* Provided data
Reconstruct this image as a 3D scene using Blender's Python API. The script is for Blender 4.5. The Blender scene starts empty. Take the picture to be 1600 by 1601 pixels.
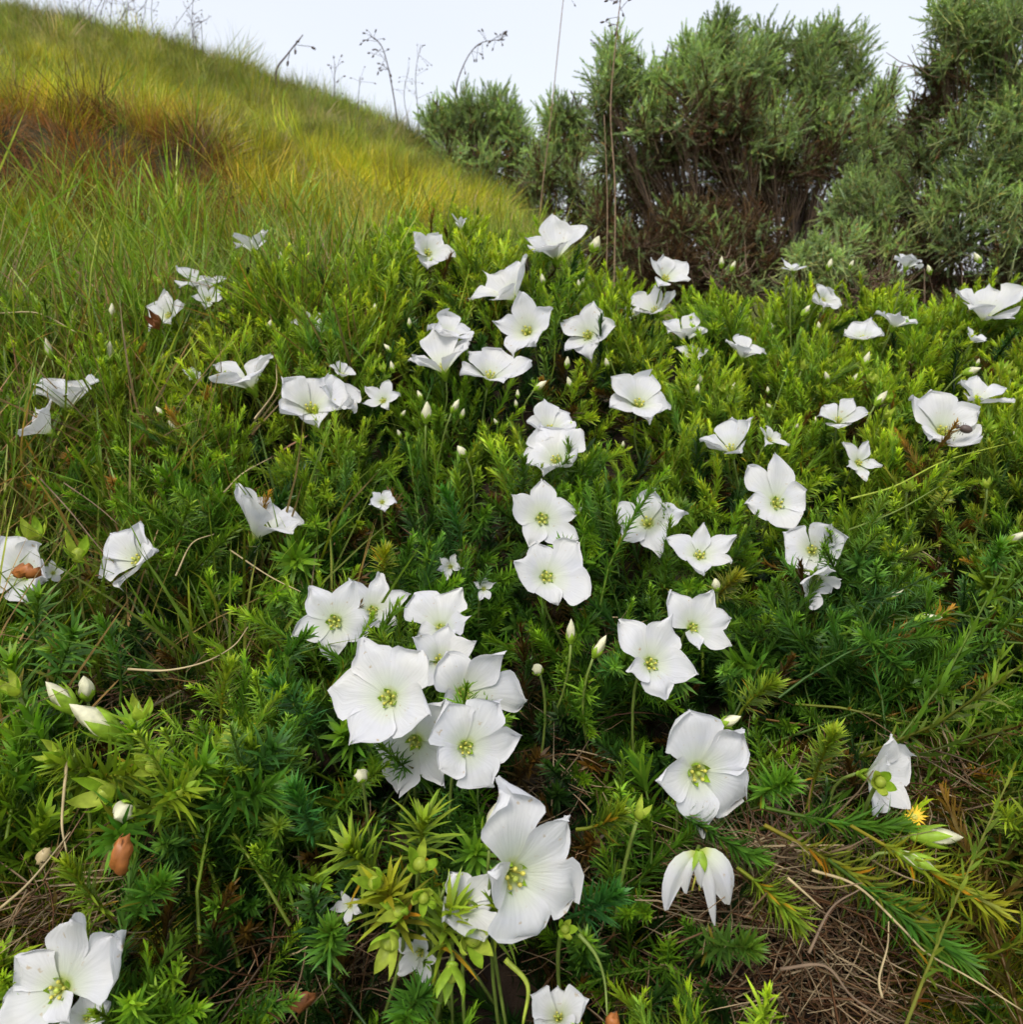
import bpy, math, random
import numpy as np
from mathutils import Vector, Matrix, noise
random.seed(7); rng = np.random.default_rng(7); noise.seed_set(3)
R = math.radians
sc = bpy.context.scene
C = sc.collection

# ------------------------------------------------------------------ camera
FPX, PITCH = 1256.0, R(16.5)          # focal length in pixels of the 1600 px photograph
CAM = Vector((0, 0, 0.62))
cam = bpy.data.cameras.new('camera'); camo = bpy.data.objects.new('camera', cam); C.objects.link(camo)
camo.location = CAM; camo.rotation_euler = (R(90) - PITCH, 0, 0)
cam.sensor_width = 36; cam.lens = 36 * FPX / 1600; cam.clip_start = 0.02; cam.clip_end = 3000
sc.camera = camo
cam.dof.use_dof = True; cam.dof.focus_distance = .58; cam.dof.aperture_fstop = 17
FWD = Vector((0, math.cos(PITCH), -math.sin(PITCH))); UPV = Vector((0, math.sin(PITCH), math.cos(PITCH))); RT = Vector((1, 0, 0))
# ------------------------------------------------------------------ sky and sun (bright overcast)
SUN_EL, SUN_ROT = R(58), R(205)
w = bpy.data.worlds.new('World'); sc.world = w; w.use_nodes = True
nt = w.node_tree; nt.nodes.clear()
out = nt.nodes.new('ShaderNodeOutputWorld')
sky = nt.nodes.new('ShaderNodeTexSky'); sky.sky_type = 'NISHITA'; sky.sun_disc = False
sky.sun_elevation = SUN_EL; sky.sun_rotation = SUN_ROT; sky.air_density = 1; sky.dust_density = 3
bg1 = nt.nodes.new('ShaderNodeBackground'); bg1.inputs['Strength'].default_value = 0.05
nt.links.new(sky.outputs[0], bg1.inputs[0])
bg2 = nt.nodes.new('ShaderNodeBackground'); bg2.inputs['Strength'].default_value = .85
tc = nt.nodes.new('ShaderNodeTexCoord'); nz = nt.nodes.new('ShaderNodeTexNoise'); nz.inputs['Scale'].default_value = 1.6; nz.inputs['Detail'].default_value = 3
nt.links.new(tc.outputs['Generated'], nz.inputs['Vector'])
cr = nt.nodes.new('ShaderNodeValToRGB'); cr.color_ramp.elements[0].position = .3; cr.color_ramp.elements[1].position = .7
cr.color_ramp.elements[0].color = (.70, .71, .765, 1); cr.color_ramp.elements[1].color = (.76, .765, .80, 1)
nt.links.new(nz.outputs[0], cr.inputs[0]); nt.links.new(cr.outputs[0], bg2.inputs[0])
add = nt.nodes.new('ShaderNodeAddShader')
nt.links.new(bg1.outputs[0], add.inputs[0]); nt.links.new(bg2.outputs[0], add.inputs[1]); nt.links.new(add.outputs[0], out.inputs[0])
sl = bpy.data.lights.new('sun', 'SUN'); sl.energy = 2.3; sl.angle = R(20); sl.color = (1, .96, .9)
so = bpy.data.objects.new('sun', sl); C.objects.link(so)
sd = Vector((math.sin(SUN_ROT) * math.cos(SUN_EL), math.cos(SUN_ROT) * math.cos(SUN_EL), math.sin(SUN_EL)))
so.rotation_euler = (-sd).to_track_quat('-Z', 'Y').to_euler(); so.location = (0, -3, 8)
sc.view_settings.view_transform = 'Standard'; sc.view_settings.look = 'None'
sc.cycles.max_bounces = 4; sc.cycles.diffuse_bounces = 2; sc.cycles.transmission_bounces = 2; sc.cycles.adaptive_threshold = .03; sc.cycles.glossy_bounces = 2
sc.view_settings.exposure = 0.28; sc.view_settings.gamma = 1; sc.view_settings.use_curve_mapping = False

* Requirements
Exclude the images, then output the data above word for word.

* Correct answer
Reconstruct this image as a 3D scene using Blender's Python API. The script is for Blender 4.5. The Blender scene starts empty. Take the picture to be 1600 by 1601 pixels.
import bpy, math, random
import numpy as np
from mathutils import Vector, Matrix, noise
random.seed(7); rng = np.random.default_rng(7); noise.seed_set(3)
R = math.radians
sc = bpy.context.scene
C = sc.collection

# ------------------------------------------------------------------ camera
FPX, PITCH = 1256.0, R(16.5)          # focal length in pixels of the 1600 px photograph
CAM = Vector((0, 0, 0.62))
cam = bpy.data.cameras.new('camera'); camo = bpy.data.objects.new('camera', cam); C.objects.link(camo)
camo.location = CAM; camo.rotation_euler = (R(90) - PITCH, 0, 0)
cam.sensor_width = 36; cam.lens = 36 * FPX / 1600; cam.clip_start = 0.02; cam.clip_end = 3000
sc.camera = camo
cam.dof.use_dof = True; cam.dof.focus_distance = .58; cam.dof.aperture_fstop = 17
FWD = Vector((0, math.cos(PITCH), -math.sin(PITCH))); UPV = Vector((0, math.sin(PITCH), math.cos(PITCH))); RT = Vector((1, 0, 0))
# ------------------------------------------------------------------ sky and sun (bright overcast)
SUN_EL, SUN_ROT = R(58), R(205)
w = bpy.data.worlds.new('World'); sc.world = w; w.use_nodes = True
nt = w.node_tree; nt.nodes.clear()
out = nt.nodes.new('ShaderNodeOutputWorld')
sky = nt.nodes.new('ShaderNodeTexSky'); sky.sky_type = 'NISHITA'; sky.sun_disc = False
sky.sun_elevation = SUN_EL; sky.sun_rotation = SUN_ROT; sky.air_density = 1; sky.dust_density = 3
bg1 = nt.nodes.new('ShaderNodeBackground'); bg1.inputs['Strength'].default_value = 0.05
nt.links.new(sky.outputs[0], bg1.inputs[0])
bg2 = nt.nodes.new('ShaderNodeBackground'); bg2.inputs['Strength'].default_value = .85
tc = nt.nodes.new('ShaderNodeTexCoord'); nz = nt.nodes.new('ShaderNodeTexNoise'); nz.inputs['Scale'].default_value = 1.6; nz.inputs['Detail'].default_value = 3
nt.links.new(tc.outputs['Generated'], nz.inputs['Vector'])
cr = nt.nodes.new('ShaderNodeValToRGB'); cr.color_ramp.elements[0].position = .3; cr.color_ramp.elements[1].position = .7
cr.color_ramp.elements[0].color = (.70, .71, .765, 1); cr.color_ramp.elements[1].color = (.76, .765, .80, 1)
nt.links.new(nz.outputs[0], cr.inputs[0]); nt.links.new(cr.outputs[0], bg2.inputs[0])
add = nt.nodes.new('ShaderNodeAddShader')
nt.links.new(bg1.outputs[0], add.inputs[0]); nt.links.new(bg2.outputs[0], add.inputs[1]); nt.links.new(add.outputs[0], out.inputs[0])
sl = bpy.data.lights.new('sun', 'SUN'); sl.energy = 2.3; sl.angle = R(20); sl.color = (1, .96, .9)
so = bpy.data.objects.new('sun', sl); C.objects.link(so)
sd = Vector((math.sin(SUN_ROT) * math.cos(SUN_EL), math.cos(SUN_ROT) * math.cos(SUN_EL), math.sin(SUN_EL)))
so.rotation_euler = (-sd).to_track_quat('-Z', 'Y').to_euler(); so.location = (0, -3, 8)
sc.view_settings.view_transform = 'Standard'; sc.view_settings.look = 'None'
sc.cycles.max_bounces = 4; sc.cycles.diffuse_bounces = 2; sc.cycles.transmission_bounces = 2; sc.cycles.adaptive_threshold = .03; sc.cycles.glossy_bounces = 2
sc.view_settings.exposure = 0.28; sc.view_settings.gamma = 1; sc.view_settings.use_curve_mapping = False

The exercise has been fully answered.